Così, di fronte a questo "Chrome Dreams II", mi sono posto il dubbio. Ne avevo sentito parlare bene, anni fa (risale ormai a un lustro fa..), Ma ormai, chi parla veramente male di un reduce, a meno che la bruttezza non sia eclatante? C'è sempre un pò di ossequioso rispetto attorno a voi reduci, caro vecchio Loner. Alla fine, visto il prezzo, dieci euro e novanta centesimi, visto che non avevo trovato nemmeno uno dei dischi di cui ero in cerca, ho ceduto. Alla peggio, mi son detto, non ci avrò rimesso troppa grana. Tornato a casa, apro le danze con una certa curiosità e pure con un certo disincanto. E mi sento subito truffato. Già perché, Beautiful Bluebird ha lo stesso giro d'accordi di Out in The Weekend, il pezzo di apertura del tuo disco più famoso e venduto al mondo. Non solo, ma pure lo stesso ritmo e anche lo stesso assolo di armonica. Mentre monta la sensazione di fregatura -ecco ci risiamo, un altro disco fotocopia- lascio però che la canzone entri dentro di me. E mi rendo conto che più che di truffa, si tratta di un simpatico buffetto: troppo sfacciato è il richiamo. 35 anni dopo, canti la stessa canzone, la rielabori per dire che i tempi di Harvest, droga, alcol, depressioni, guai di vita, se ne sono andati. Ora ti svegli ogni mattina, ti affacci alla finestra, ti rendi conto di quanto sei diventato adulto, di quanto sei diventato saggio, di come hai imparato a gestire la tua vita e a viverla in pace con te stesso. Dopo di che, tutto il resto del disco appare curiosamente come il "meno sentito" da parecchi dischi a questa parte degli ultimi venti anni. E, curiosamente, uno dei più vari stilisticamente, proprio da te che ci hai abituati a sfornare album focalizzati di volta in volta verso un particolare genere. C'è il country-rock classico, ma con vaghi accenni western ("Boxcar"). C'è il blues, ma con un'inedita grana gospel ("The Believer"). C'è ovviamente l'hard rock col tuo tipico marchio di fabbrica, ma in "Ordinary People" questa volta più che i Crazy Horse, con le tastiere e i fiati sembra che dietro a te suoni la E-Street Band (Bruce non se la prenderà a male?).

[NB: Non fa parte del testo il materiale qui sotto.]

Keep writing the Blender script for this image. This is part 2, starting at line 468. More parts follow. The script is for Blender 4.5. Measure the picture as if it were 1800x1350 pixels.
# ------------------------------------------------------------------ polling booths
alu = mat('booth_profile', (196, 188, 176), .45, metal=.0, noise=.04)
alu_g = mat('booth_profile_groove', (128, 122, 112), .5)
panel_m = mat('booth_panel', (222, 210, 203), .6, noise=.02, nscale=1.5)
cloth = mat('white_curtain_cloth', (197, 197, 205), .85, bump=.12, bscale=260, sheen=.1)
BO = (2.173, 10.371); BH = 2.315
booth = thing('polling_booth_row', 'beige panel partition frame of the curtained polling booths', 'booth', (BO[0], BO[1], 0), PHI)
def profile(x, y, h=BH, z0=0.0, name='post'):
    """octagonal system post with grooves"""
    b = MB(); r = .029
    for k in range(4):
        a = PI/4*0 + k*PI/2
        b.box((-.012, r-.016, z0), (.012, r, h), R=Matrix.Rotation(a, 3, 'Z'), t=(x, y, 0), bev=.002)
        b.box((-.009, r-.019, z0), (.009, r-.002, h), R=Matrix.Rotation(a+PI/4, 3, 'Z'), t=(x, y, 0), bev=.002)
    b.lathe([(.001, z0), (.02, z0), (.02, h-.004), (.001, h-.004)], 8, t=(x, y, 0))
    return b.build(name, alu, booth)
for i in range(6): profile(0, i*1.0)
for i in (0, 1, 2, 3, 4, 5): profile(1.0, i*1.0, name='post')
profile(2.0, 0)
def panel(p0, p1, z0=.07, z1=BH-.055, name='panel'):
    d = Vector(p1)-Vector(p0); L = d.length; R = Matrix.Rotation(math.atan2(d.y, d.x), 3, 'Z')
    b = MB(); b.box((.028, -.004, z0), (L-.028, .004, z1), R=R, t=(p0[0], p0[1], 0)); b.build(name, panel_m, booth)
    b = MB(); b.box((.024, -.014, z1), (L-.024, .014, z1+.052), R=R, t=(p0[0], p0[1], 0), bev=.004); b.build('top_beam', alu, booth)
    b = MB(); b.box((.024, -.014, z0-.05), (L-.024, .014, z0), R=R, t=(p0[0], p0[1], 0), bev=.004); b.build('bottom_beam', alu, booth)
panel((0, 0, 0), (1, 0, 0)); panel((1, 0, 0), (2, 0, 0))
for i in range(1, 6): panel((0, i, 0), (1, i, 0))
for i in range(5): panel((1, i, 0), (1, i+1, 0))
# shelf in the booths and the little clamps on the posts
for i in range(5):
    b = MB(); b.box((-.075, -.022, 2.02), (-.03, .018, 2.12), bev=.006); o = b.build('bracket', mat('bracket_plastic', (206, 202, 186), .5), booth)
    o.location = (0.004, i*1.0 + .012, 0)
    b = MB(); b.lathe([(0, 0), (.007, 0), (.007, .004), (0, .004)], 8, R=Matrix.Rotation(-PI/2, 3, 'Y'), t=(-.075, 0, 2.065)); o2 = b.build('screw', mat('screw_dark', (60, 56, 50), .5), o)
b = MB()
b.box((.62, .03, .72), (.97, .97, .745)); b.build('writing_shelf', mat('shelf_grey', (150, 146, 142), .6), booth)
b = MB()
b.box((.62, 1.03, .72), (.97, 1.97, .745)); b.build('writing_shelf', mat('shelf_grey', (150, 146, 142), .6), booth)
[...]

E se proprio ci sono ricordi del passato, sono dei piacevoli fantasmi che riaffiorano. "Shining Light" sarebbe potuta essere benissimo un tuo pezzo cantato da Richie Furay in "Buffalo Springfield Again", e "No hidden path" e "Spirit Road" ricordano sì le tue scorribande coi Crazy Horse, ma saltano fuori le atmosfere più cupe, venefiche e e nemmeno troppo velatamente inquietanti di "Down by the River" o "Cowgirl in the sand". "Dirty Old Man" poi ha un tiro tale da farla sembra una outtake da "Rust Never Sleeps" (rigorosamente secondo lato). Paradossalmente, caschi male solo quando cerchi di fare qualcosa di davvero nuovo per te, azzardando la nenia al piano con tanto di coretto di voci bianche di "The Way". Ma è l'unico passo veramente falso di tutto l'album. Un album alla resa dei conti piuttosto strano e poliedrico, per i canoni younghiani. può apparire -e forse lo è- un disordinato collage di differenti cifre stilistiche e frammenti, a cominciare dal titolo ripescato da uno dei tuoi tanti mitologici album incisi e cestinati negli anni Settanta. Ma non ci hai abituati tu per primo alla frammentarietà in formato vinile, con Tonight Is The Night o American Stars'n'Bars? E Chrome Dreams II è così frammentario e disperso da suonare come il tuo lavoro più eccitante e solido dai tempi di "Mansion in the Hill" e co..
"Know when you see him, nothing can free him, step aside, open wide, it's the loner".